* Your goal
Set the listing down again in full, word for word, with the pictures left out.

* Data excerpt
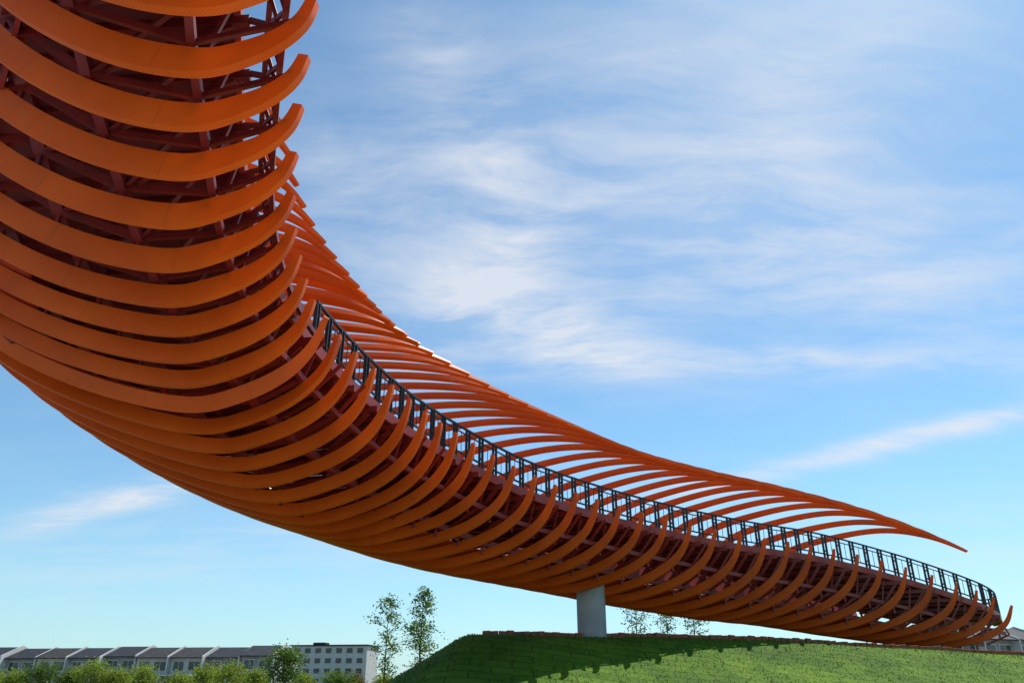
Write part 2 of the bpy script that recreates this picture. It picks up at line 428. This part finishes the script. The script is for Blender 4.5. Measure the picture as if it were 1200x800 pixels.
for t in rt:
    m=MB(); pp=[]
    for g in(g1,g2,g3,g4):
        a,b=g(t); pp.append((a,b)); m.beam(sec(t,a,b),sec(t,a,under(t,a)-.02),.07,.07)
    for u,v in zip(pp[:-1],pp[1:]): m.beam(sec(t,*u),sec(t,*v),.06,.06)
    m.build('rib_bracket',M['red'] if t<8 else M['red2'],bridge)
# railings
def railing(af,t0,t1,lab):
    r=MB()
    tt=np.concatenate([np.linspace(t0,36.9,110),np.linspace(37,t1,28)])
    for b,w,h in ((.94,.07,.055),(.77,.035,.035),(.10,.05,.05)):
        r.sweep([sec(t,af(t),b+db(t)) for t in tt],w,h)
    ro=r.build('railing',M['black'],bridge); ro['label']=lab
    t=t0; dt=.56
    while t<t1-.1:
        m=MB()
        for q,w in ((0,.06),(.22,.06)):
            u=min(t+q*dt,t1); m.beam(sec(u,af(u),-.1+db(u)),sec(u,af(u),.93+db(u)),w,.08,up=(1,0,0))
        for b in(.25,.62): m.beam(sec(t,af(t),b+db(t)),sec(min(t+.22*dt,t1),af(min(t+.22*dt,t1)),b+db(t)),.035,.06)
        u=min(t+.6*dt,t1); m.beam(sec(u,af(u),.11+db(u)),sec(u,af(u),.77+db(u)),.02,.02,up=(1,0,0))
        m.build('rail_post',M['black'],ro)
        t+=dt
        if t>38: dt=.28
    return ro
railing(lambda t:ne(t)+.05,9.4,TE,'black steel railing along the near edge of the deck')
railing(lambda t:wd(t)+.05,10,TE,'black steel railing along the far edge of the deck')
m=MB()
for b in(.94,.77,.10): m.beam(sec(TE,ne(TE)+.05,b),sec(TE,wd(TE)+.05,b),.06,.05)
for q in(0,.5,1): 
    a=ne(TE)+.05+(wd(TE)-ne(TE))*q; m.beam(sec(TE,a,.05),sec(TE,a,.95),.06,.06,up=(1,0,0))
m.build('end_rail',M['black'],bridge)
px,py=2.98,30.5
def lathe(m,prof,x,y,k=40):
    vs=[];fs=[]
    for r,z in prof:
        for j in range(k): vs.append((x+r*math.cos(2*PI*j/k),y+r*math.sin(2*PI*j/k),z))
    for i in range(len(prof)-1):
        for j in range(k): fs.append((i*k+j,i*k+(j+1)%k,(i+1)*k+(j+1)%k,(i+1)*k+j))
    fs.append(tuple(reversed(range(k)))); fs.append(tuple(range((len(prof)-1)*k,len(prof)*k)))
    m.add(vs,fs)
m=MB(); lathe(m,[(.54,2.6),(.54,5.15)],px,py,56)
o=m.build('support_column',M['concrete'],bridge,smooth=True); o.data.set_sharp_from_angle(angle=math.radians(40))
m=MB(); e=sec(37.4,3.2,-1.2); m.box((e.x,e.y,3.35),(2.0,1.6,1.5),math.radians(25)); m.build('abutment',M['concrete'],bridge)

# ------------------------------------------------------------------ bricks along the brim
bm_=MB(); bm_.box((0,0,.08),(.27,.12,.17)); 
x=-.9; first=None; cnt=0
while x<31 and cnt<112:
    y=brim(x)+.2
    z=float(mound_h(x,y))-.01
    if first is None:
        b0=bm_.build('edging_brick',M['brick']); first=b0; o=b0
        bv=b0.modifiers.new('b','BEVEL'); bv.width=.012; bv.segments=1
    else:
        o=first.copy(); col.objects.link(o)
    o.location=(x,y+random.uniform(-.04,.04),z+random.uniform(-.02,.03)); o.rotation_euler=(random.uniform(-.1,.1),random.uniform(-.08,.08),math.atan(BR)+random.uniform(-.25,.25))
    tag(o,'small terracotta brick in the loose edging row along the brim of the grass mound','brick','terracotta bricks along the brim of the mound')
    x+=.278; cnt+=1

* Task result
Write part 2 of the bpy script that recreates this picture. It picks up at line 428. This part finishes the script. The script is for Blender 4.5. Measure the picture as if it were 1200x800 pixels.
for t in rt:
    m=MB(); pp=[]
    for g in(g1,g2,g3,g4):
        a,b=g(t); pp.append((a,b)); m.beam(sec(t,a,b),sec(t,a,under(t,a)-.02),.07,.07)
    for u,v in zip(pp[:-1],pp[1:]): m.beam(sec(t,*u),sec(t,*v),.06,.06)
    m.build('rib_bracket',M['red'] if t<8 else M['red2'],bridge)
# railings
def railing(af,t0,t1,lab):
    r=MB()
    tt=np.concatenate([np.linspace(t0,36.9,110),np.linspace(37,t1,28)])
    for b,w,h in ((.94,.07,.055),(.77,.035,.035),(.10,.05,.05)):
        r.sweep([sec(t,af(t),b+db(t)) for t in tt],w,h)
    ro=r.build('railing',M['black'],bridge); ro['label']=lab
    t=t0; dt=.56
    while t<t1-.1:
        m=MB()
        for q,w in ((0,.06),(.22,.06)):
            u=min(t+q*dt,t1); m.beam(sec(u,af(u),-.1+db(u)),sec(u,af(u),.93+db(u)),w,.08,up=(1,0,0))
        for b in(.25,.62): m.beam(sec(t,af(t),b+db(t)),sec(min(t+.22*dt,t1),af(min(t+.22*dt,t1)),b+db(t)),.035,.06)
        u=min(t+.6*dt,t1); m.beam(sec(u,af(u),.11+db(u)),sec(u,af(u),.77+db(u)),.02,.02,up=(1,0,0))
        m.build('rail_post',M['black'],ro)
        t+=dt
        if t>38: dt=.28
    return ro
railing(lambda t:ne(t)+.05,9.4,TE,'black steel railing along the near edge of the deck')
railing(lambda t:wd(t)+.05,10,TE,'black steel railing along the far edge of the deck')
m=MB()
for b in(.94,.77,.10): m.beam(sec(TE,ne(TE)+.05,b),sec(TE,wd(TE)+.05,b),.06,.05)
for q in(0,.5,1): 
    a=ne(TE)+.05+(wd(TE)-ne(TE))*q; m.beam(sec(TE,a,.05),sec(TE,a,.95),.06,.06,up=(1,0,0))
m.build('end_rail',M['black'],bridge)
px,py=2.98,30.5
def lathe(m,prof,x,y,k=40):
    vs=[];fs=[]
    for r,z in prof:
        for j in range(k): vs.append((x+r*math.cos(2*PI*j/k),y+r*math.sin(2*PI*j/k),z))
    for i in range(len(prof)-1):
        for j in range(k): fs.append((i*k+j,i*k+(j+1)%k,(i+1)*k+(j+1)%k,(i+1)*k+j))
    fs.append(tuple(reversed(range(k)))); fs.append(tuple(range((len(prof)-1)*k,len(prof)*k)))
    m.add(vs,fs)
m=MB(); lathe(m,[(.54,2.6),(.54,5.15)],px,py,56)
o=m.build('support_column',M['concrete'],bridge,smooth=True); o.data.set_sharp_from_angle(angle=math.radians(40))
m=MB(); e=sec(37.4,3.2,-1.2); m.box((e.x,e.y,3.35),(2.0,1.6,1.5),math.radians(25)); m.build('abutment',M['concrete'],bridge)

# ------------------------------------------------------------------ bricks along the brim
bm_=MB(); bm_.box((0,0,.08),(.27,.12,.17)); 
x=-.9; first=None; cnt=0
while x<31 and cnt<112:
    y=brim(x)+.2
    z=float(mound_h(x,y))-.01
    if first is None:
        b0=bm_.build('edging_brick',M['brick']); first=b0; o=b0
        bv=b0.modifiers.new('b','BEVEL'); bv.width=.012; bv.segments=1
    else:
        o=first.copy(); col.objects.link(o)
    o.location=(x,y+random.uniform(-.04,.04),z+random.uniform(-.02,.03)); o.rotation_euler=(random.uniform(-.1,.1),random.uniform(-.08,.08),math.atan(BR)+random.uniform(-.25,.25))
    tag(o,'small terracotta brick in the loose edging row along the brim of the grass mound','brick','terracotta bricks along the brim of the mound')
    x+=.278; cnt+=1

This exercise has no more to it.